## BEGIN Recorded data

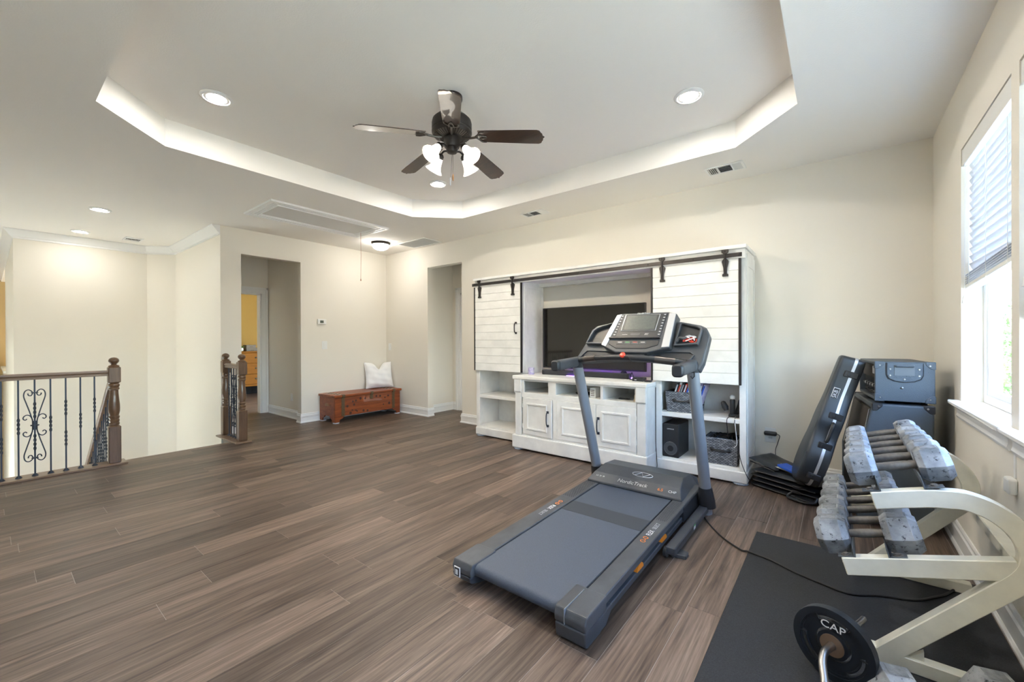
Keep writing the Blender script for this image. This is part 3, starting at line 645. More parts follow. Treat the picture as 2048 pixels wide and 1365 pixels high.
for i in range(16):
    x = -5.80-.126*i; zt = .86+(x+5.745)*-sl*-1*-1 if False else .86+(-5.745-x)*sl; z0 = zt-.87
    m = M(); baluster_mesh(m, x, .785, z0, zt, [z0+.45] if i % 2 else [z0+.59, z0+.30]); m.build('baluster', m_iron, r3)

# ================================================================== chest, pillow, wall fittings
ch = thing('cedar_chest', 'low red cedar chest with brass straps against the wall', 'chest', (-6.04, 3.73, 0))
cx0, cx1, cy0, cy1 = -6.265, -5.812, 3.165, 4.315
def bracket(a0, a1, z0, zt):
    w = .13; return [(a0, z0), (a0+.075, z0), (a0+.075, z0+.035), (a0+.12, z0+.055), (a0+.15, z0+.085), (a1-.15, z0+.085), (a1-.12, z0+.055), (a1-.075, z0+.035), (a1-.075, z0), (a1, z0), (a1, zt), (a0, zt)]
M().prism(bracket(cy0, cy1, .014, .385), 'x', cx1-.022, cx1).build('front_panel', m_cedar, ch, bev=.004)
for y in (cy0, cy1-.022): M().prism(bracket(cx0, cx1-.022, .014, .385), 'y', y, y+.022).build('end_panel', m_cedar, ch, bev=.002)
M().box(cx0, cx0+.02, cy0+.022, cy1-.022, .10, .385).box(cx0, cx1-.022, cy0+.022, cy1-.022, .10, .12).build('back_and_bottom', m_cedar, ch)
lid = M().box(cx0-.005, cx1+.022, cy0-.022, cy1+.022, .385, .42).build('lid', m_cedar, ch, bev=.009, seg=2)
for y, z0, z1 in ((cy0+.125, .10, .385), (cy1-.135, .10, .385), ((cy0+cy1)/2+.03, .31, .385)): M().box(cx1-.001, cx1+.004, y-.026, y+.026, z0, z1).build('brass_strap', m_brass, ch, bev=.002)
for y in (cy0+.125, cy1-.135, (cy0+cy1)/2+.03): M().box(cx1-.02, cx1+.026, y-.024, y+.024, .378, .423).build('strap_end', m_brass, lid, bev=.003)
m_stud = mat('stud_dark', (.04, .03, .02), .4, .5); m_stud2 = mat('stud_pale', (.45, .40, .30), .4, .5)
for yb in (cy0+.10, cy1-.13):
    for i in range(9):
        m = M(); m.T = Matrix.Translation((cx1-.05-i*.042, yb, .42)) @ Matrix.Rotation(rad(28), 4, 'Z'); m.box(-.009, .009, -.035, .035, -.001, .004); m.build('lid_inlay', m_stud if i % 2 else m_stud2, lid, bev=.002)
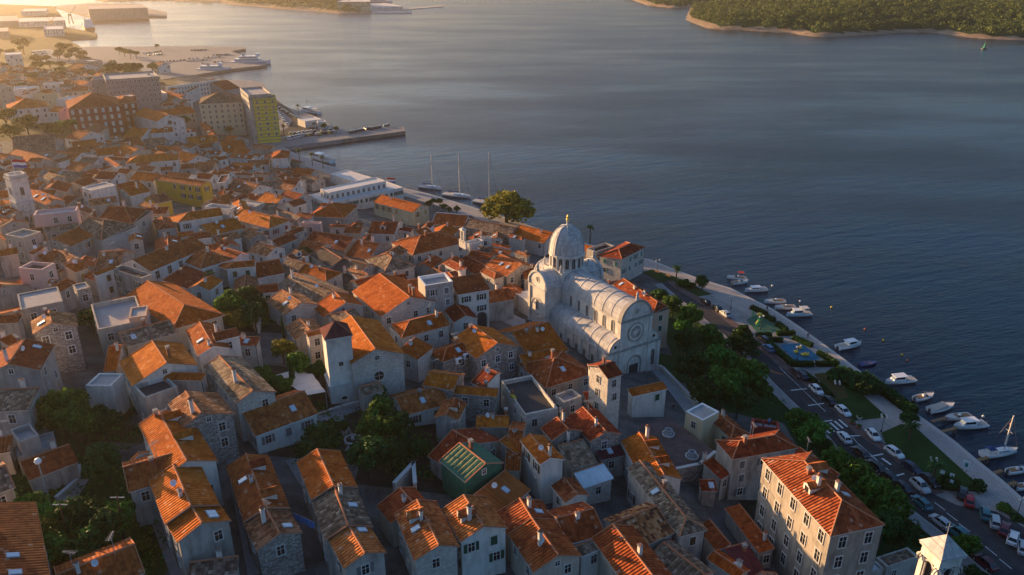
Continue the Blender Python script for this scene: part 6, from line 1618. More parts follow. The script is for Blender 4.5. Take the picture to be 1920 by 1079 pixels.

## END Recorded data

> [Your goal]:
Please take the lines from the beginning of the data above through the line holding "m = M(); baluster_mesh(m, x, .785, z0, zt, [z0+.45]" and transcribe them exactly, without any pictures.

> [Answer in full]:
Keep writing the Blender script for this image. This is part 3, starting at line 645. More parts follow. Treat the picture as 2048 pixels wide and 1365 pixels high.
for i in range(16):
    x = -5.80-.126*i; zt = .86+(x+5.745)*-sl*-1*-1 if False else .86+(-5.745-x)*sl; z0 = zt-.87
    m = M(); baluster_mesh(m, x, .785, z0, zt, [z0+.45] if i % 2 else [z0+.59, z0+.30]); m.build('baluster', m_iron, r3)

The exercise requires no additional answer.